The announcement that Chief Justice Brian Dickson would be taking early retirement brought a chorus of praise for his accomplishments. James MacPherson, Dean of the Osgoode Hall Law School said, “I think he will be remembered as the most outstanding judge who ever served on the Supreme Court of Canada. He’ll be remembered personally and professionally for his great humanity and his kindness, compassion and sensitivity for the disadvantaged in Canadian society.”
Highest Point
Peter Russell, a political scientist at the University of Toronto, made a similar comment. “I think he’s probably our greatest Chief Justice. He was superlative both on the administrative side and as a jurist. He really brought the court to the highest point it ever reached.”
Edward Ratushny of the University of Ottawa Law School said that he was an excellent leader during the most important time in the history of the court. “He led by example intellectually. In the early Charter decisions, he set a tone the whole court followed: he was bold and progressive, but kept a sense of responsibility and never went off half-cocked.”
Other observers stressed just those qualities that MacPherson stressed – his humanity and compassion. In 1986, for example, he took the position that the individual rights of workers should take precedence over those of shopkeepers who wanted to open on Sundays. “Going on a picnic with your children is a right that we balanced against the right to shop on a Sunday, and a merchant’s right to sell on a Sunday. I thought (going on a picnic) was a pretty important value. …I place that very high on my list of considerations.”
In spite of such evidence of his humanitarian feelings (and many more examples were forthcoming), acclaim must be severely qualified. A person can hardly speak for human values when he finds it possible to defend the slaughter of the innocent.
As an example of Dickson’s so-called wise humanity, the newspapers selected the most noteworthy sentences in his written judgment in Morgentaler:
Section 251 clearly interferes with a woman’s bodily integrity in both a physical and emotional sense. Forcing a woman, by threat of criminal sanction, to carry a fetus to term unless she meets certain criteria unrelated to her own priorities and aspirations, is a profound interference with a woman’s body and thus a violation of security of the person.

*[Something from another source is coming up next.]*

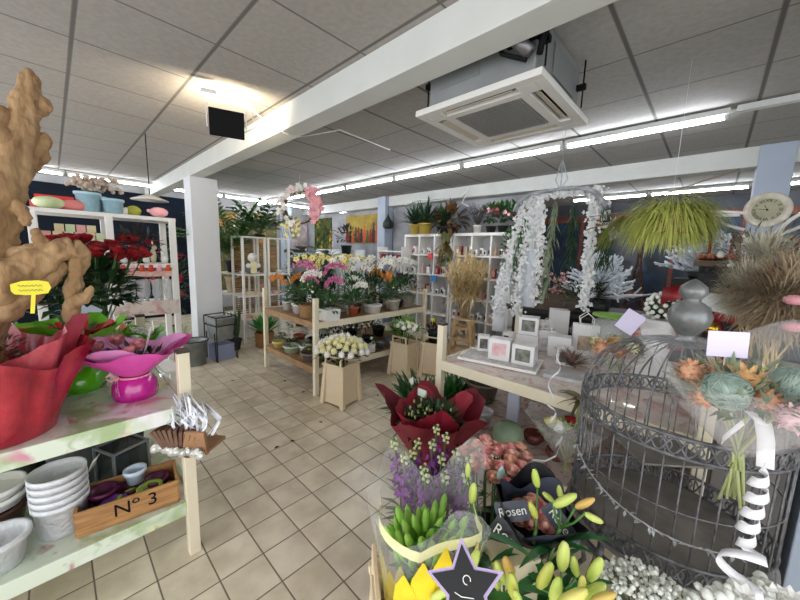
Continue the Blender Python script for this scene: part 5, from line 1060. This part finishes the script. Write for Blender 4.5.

Pregnancy is still the natural result of intercourse. Birth is a natural consequence of pregnancy. It is not natural for a woman to want to kill her own child, born or unborn. It is flagrantly wrong for a Chief Justice to succumb to the feminist propaganda that makes it seem that a baby is an unwelcome parasite in its mother.
Chief Justice Dickson had an inadequate understanding of the natural law and of human responsibilities. Writing of the 1968 Morgentaler decision, the late Canadian philosopher George Grant called it a victory for those who believe in the triumph of the will. Its advocates, he said, “give us a taste now of what politics will be like when influential groups in society think meaning is found in getting what they want most deeply at all costs. They illustrate what pressure this puts upon a legal system rooted in liberalism, whose leaders have not been educated in what that rootedness comprises. Even its highest ranks the legal system in its unthinking liberalism simply flounders in the face of those who find meaning in the triumph of the will.”
Educated
To put it simply, Canada’s highest court floundered in the face of those who insist that goodness and justice must be put aside when the will of an individual woman is in question. “When society puts power in the hands of the courts,” Grant said, “they had better be educated.” His implication was clear: the Supreme Court is not educated, and that is in large part the Chief Justice’s fault. If he determined the course the Court would follow, as his admirers say, he led it in the wrong direction on this most basic issue.